地下の状況調査はコアの地質学的調査,鉱物学的調査,圧縮強さ測定などの力学的試験,浸透率,孔隙(こうげき)率,飽和率,音波速度などを測定する物性試験などで行うのが基本であるが,地層の電気的性質,放射能,音波速度,温度などを,試錐孔あるいは坑井内に測定器を降下して連続測定する物理検層も普遍的に行われている。石油,天然ガス,地熱流体,地下水の探査を目的とするときは圧力測定や産出試験も行われる。ボーリング作業中はビットで砕かれた岩石の破片である繰粉(くりこ)(掘屑(ほりくず))や泥水の試料を連続的に採取して調査する泥水検層も行われる。
岩石を砕く機構により衝撃式ボーリングと回転式ボーリングに大別する。
(1)衝撃式ボーリング ワイヤロープを上下に動かしてビットを坑底にたたき付けて岩石を砕いて掘り進む方式。坑底にはある程度泥水を入れておく。ビットを引き揚げてからベーラーを降下し,掘屑の混じった泥水を汲み上げる。坑壁が崩れてくるのを防ぐためケーシング(鉄管)を掘進に合わせて降下していく。この方法は古代中国で塩水井を掘るために開発された。中国ではワイヤロープの代りに竹が用いられ,13世紀には600m以深まで掘られていた。ワイヤロープを用いる方式は綱掘りcable-tool drillingと呼ばれるが,世界で初めて石油採取を目的として成功したドレーク井(アメリカ,1859)も綱掘りで掘られた。綱掘技術はアメリカで発達し,1925年には2365mの石油井が掘られたが,現在ではロータリー式掘削に取って代わられている。日本には1873年にアメリカから綱掘装置が輸入されたが,石油の開発に盛んに用いられるようになったのは,91年に新潟県尼瀬海岸で出油に成功して以来である。上総掘りも衝撃式ボーリングに属する。

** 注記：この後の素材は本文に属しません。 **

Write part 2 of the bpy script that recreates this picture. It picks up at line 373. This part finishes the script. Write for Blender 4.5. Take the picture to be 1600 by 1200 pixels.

(2)回転式ボーリング ビットに荷重を掛けて坑底に押しつけると同時に回転させて岩石を砕いて掘り進む方式で,試錐孔あるいは坑井内へ泥水を循環させながらボーリングを行う。泥水は水にベントナイト,化学薬品を溶解したものであり,繰粉または掘屑を地表まで運ぶ,坑壁の崩壊を防ぐ,地層中へ泥水が流入するのを防ぐ,地層流体の噴出を防ぐ,ビットを冷却する,地下の情報を伝達するなどの作用をする。
回転式ボーリングの起源については諸説があるが,流体を循環して掘削する方法の特許は1844年イギリスのバートR.Beartに与えられ,実際にその方法で水井戸を掘ったのは,45年フランスのフォーベルM.Fauvelleであるといわれている。試錐機が日本に輸入されたのは76年で,ロータリー式掘削装置が輸入されたのは1912年である。世界で最も深い坑井はソ連の地質構造調査井で,84年初めには1万1800mに達し,さらに掘進がつづけられている。この方式は次の三つに大別される。
(a)スピンドル式ボーリング これに使用する装置をボーリングマシンあるいは試錐機という。ボーリングロッドはスピンドルの中を貫通し,チャックで把握されている。原動機(モーターまたはエンジン)の回転はスピンドル,チャック,ボーリングロッドを経てビットに伝えられる。スピンドルの両側には油圧シリンダーがあり,掘進の際にはビットへの推力を出し,またビットを引き揚げる力を出す。ボーリングロッドの上端にはスイベルヘッドがつけられ,泥水が送り込まれる。スピンドル式ボーリングは主としてコアの採取を目的としている。試錐機はロータリー式掘削装置に比べて規模が小さく,軽便で機動性に富む利点がある。
(b)ロータリー式掘削 ロータリー式掘削装置の概要を図に示す。ケリーは四角(または六角)の鉄管であり,ロータリーテーブルの中心の四角(または六角)の穴とかみ合って,ロータリーテーブルの回転に伴って回転し,ビットを回転する。ドリルカラーは厚肉の鉄管であり,ビットの掘進に必要な荷重を与える。ケリー上端にはスイベルがあり,ここを通して泥水が送り込まれる。やぐら(またはマスト)頂部に設置されているクラウンブロック(定滑車)とフックとトラベリングブロック(動滑車)で滑車系をなしてケリーをつるしている。この滑車系はビットの上げ下ろしやケーシング降下に用いられる。ロータリー式掘削は石油,天然ガス,地熱流体の採取用の坑井を掘削するのに用いられる。
(c)坑底駆動方式 (a),(b)の2方式では地表の原動機の回転をボーリングロッドあるいは掘管を経てビットに伝えている。坑底駆動方式では坑底のビットの直上に電動機(エレクトロドリル),または泥水駆動のタービン(ターボドリル)や容積型モーターを接続してビットを回転する。